Exercise aim.
Write down every entry below once more, exactly.

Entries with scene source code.
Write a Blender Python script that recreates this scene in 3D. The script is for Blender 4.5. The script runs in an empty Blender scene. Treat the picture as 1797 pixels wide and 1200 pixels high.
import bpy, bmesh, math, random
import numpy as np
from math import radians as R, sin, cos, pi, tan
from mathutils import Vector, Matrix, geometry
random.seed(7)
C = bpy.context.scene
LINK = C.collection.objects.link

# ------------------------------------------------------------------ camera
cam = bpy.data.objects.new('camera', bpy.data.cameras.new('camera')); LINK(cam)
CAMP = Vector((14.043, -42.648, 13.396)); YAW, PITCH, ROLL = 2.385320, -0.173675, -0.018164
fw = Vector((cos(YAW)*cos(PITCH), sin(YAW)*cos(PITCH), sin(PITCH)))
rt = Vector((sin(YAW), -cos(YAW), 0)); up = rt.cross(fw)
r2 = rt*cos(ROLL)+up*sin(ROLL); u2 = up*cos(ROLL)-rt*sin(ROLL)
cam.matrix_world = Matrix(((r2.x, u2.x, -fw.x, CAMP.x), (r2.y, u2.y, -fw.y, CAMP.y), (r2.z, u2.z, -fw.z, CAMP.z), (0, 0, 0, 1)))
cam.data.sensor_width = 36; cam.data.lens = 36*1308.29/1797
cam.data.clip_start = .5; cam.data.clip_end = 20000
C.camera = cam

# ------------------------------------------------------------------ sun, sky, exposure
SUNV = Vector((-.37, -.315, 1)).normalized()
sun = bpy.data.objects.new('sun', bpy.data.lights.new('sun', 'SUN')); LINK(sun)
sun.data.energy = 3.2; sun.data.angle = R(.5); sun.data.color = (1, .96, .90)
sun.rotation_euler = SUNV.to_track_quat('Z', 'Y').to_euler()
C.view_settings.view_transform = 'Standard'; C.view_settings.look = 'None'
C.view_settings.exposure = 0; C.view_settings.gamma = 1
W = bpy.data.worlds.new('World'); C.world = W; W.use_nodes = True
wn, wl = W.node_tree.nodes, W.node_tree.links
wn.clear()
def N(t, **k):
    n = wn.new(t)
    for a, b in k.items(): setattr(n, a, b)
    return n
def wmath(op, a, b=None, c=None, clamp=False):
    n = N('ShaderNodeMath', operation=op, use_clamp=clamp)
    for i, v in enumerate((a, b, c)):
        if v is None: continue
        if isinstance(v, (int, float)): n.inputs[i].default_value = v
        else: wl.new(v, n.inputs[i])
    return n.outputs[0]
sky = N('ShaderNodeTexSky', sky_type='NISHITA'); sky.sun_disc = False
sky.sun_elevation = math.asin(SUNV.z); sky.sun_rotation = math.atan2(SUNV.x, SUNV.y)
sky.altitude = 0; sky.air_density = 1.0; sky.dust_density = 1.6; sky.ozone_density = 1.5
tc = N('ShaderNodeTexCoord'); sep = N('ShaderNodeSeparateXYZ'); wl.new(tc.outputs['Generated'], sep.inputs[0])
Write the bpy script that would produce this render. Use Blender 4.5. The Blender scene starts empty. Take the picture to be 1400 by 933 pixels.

Response for this exercise.
Write a Blender Python script that recreates this scene in 3D. The script is for Blender 4.5. The script runs in an empty Blender scene. Treat the picture as 1797 pixels wide and 1200 pixels high.
import bpy, bmesh, math, random
import numpy as np
from math import radians as R, sin, cos, pi, tan
from mathutils import Vector, Matrix, geometry
random.seed(7)
C = bpy.context.scene
LINK = C.collection.objects.link

# ------------------------------------------------------------------ camera
cam = bpy.data.objects.new('camera', bpy.data.cameras.new('camera')); LINK(cam)
CAMP = Vector((14.043, -42.648, 13.396)); YAW, PITCH, ROLL = 2.385320, -0.173675, -0.018164
fw = Vector((cos(YAW)*cos(PITCH), sin(YAW)*cos(PITCH), sin(PITCH)))
rt = Vector((sin(YAW), -cos(YAW), 0)); up = rt.cross(fw)
r2 = rt*cos(ROLL)+up*sin(ROLL); u2 = up*cos(ROLL)-rt*sin(ROLL)
cam.matrix_world = Matrix(((r2.x, u2.x, -fw.x, CAMP.x), (r2.y, u2.y, -fw.y, CAMP.y), (r2.z, u2.z, -fw.z, CAMP.z), (0, 0, 0, 1)))
cam.data.sensor_width = 36; cam.data.lens = 36*1308.29/1797
cam.data.clip_start = .5; cam.data.clip_end = 20000
C.camera = cam

# ------------------------------------------------------------------ sun, sky, exposure
SUNV = Vector((-.37, -.315, 1)).normalized()
sun = bpy.data.objects.new('sun', bpy.data.lights.new('sun', 'SUN')); LINK(sun)
sun.data.energy = 3.2; sun.data.angle = R(.5); sun.data.color = (1, .96, .90)
sun.rotation_euler = SUNV.to_track_quat('Z', 'Y').to_euler()
C.view_settings.view_transform = 'Standard'; C.view_settings.look = 'None'
C.view_settings.exposure = 0; C.view_settings.gamma = 1
W = bpy.data.worlds.new('World'); C.world = W; W.use_nodes = True
wn, wl = W.node_tree.nodes, W.node_tree.links
wn.clear()
def N(t, **k):
    n = wn.new(t)
    for a, b in k.items(): setattr(n, a, b)
    return n
def wmath(op, a, b=None, c=None, clamp=False):
    n = N('ShaderNodeMath', operation=op, use_clamp=clamp)
    for i, v in enumerate((a, b, c)):
        if v is None: continue
        if isinstance(v, (int, float)): n.inputs[i].default_value = v
        else: wl.new(v, n.inputs[i])
    return n.outputs[0]
sky = N('ShaderNodeTexSky', sky_type='NISHITA'); sky.sun_disc = False
sky.sun_elevation = math.asin(SUNV.z); sky.sun_rotation = math.atan2(SUNV.x, SUNV.y)
sky.altitude = 0; sky.air_density = 1.0; sky.dust_density = 1.6; sky.ozone_density = 1.5
tc = N('ShaderNodeTexCoord'); sep = N('ShaderNodeSeparateXYZ'); wl.new(tc.outputs['Generated'], sep.inputs[0])
Write the bpy script that would produce this render. Use Blender 4.5. The Blender scene starts empty. Take the picture to be 1400 by 933 pixels.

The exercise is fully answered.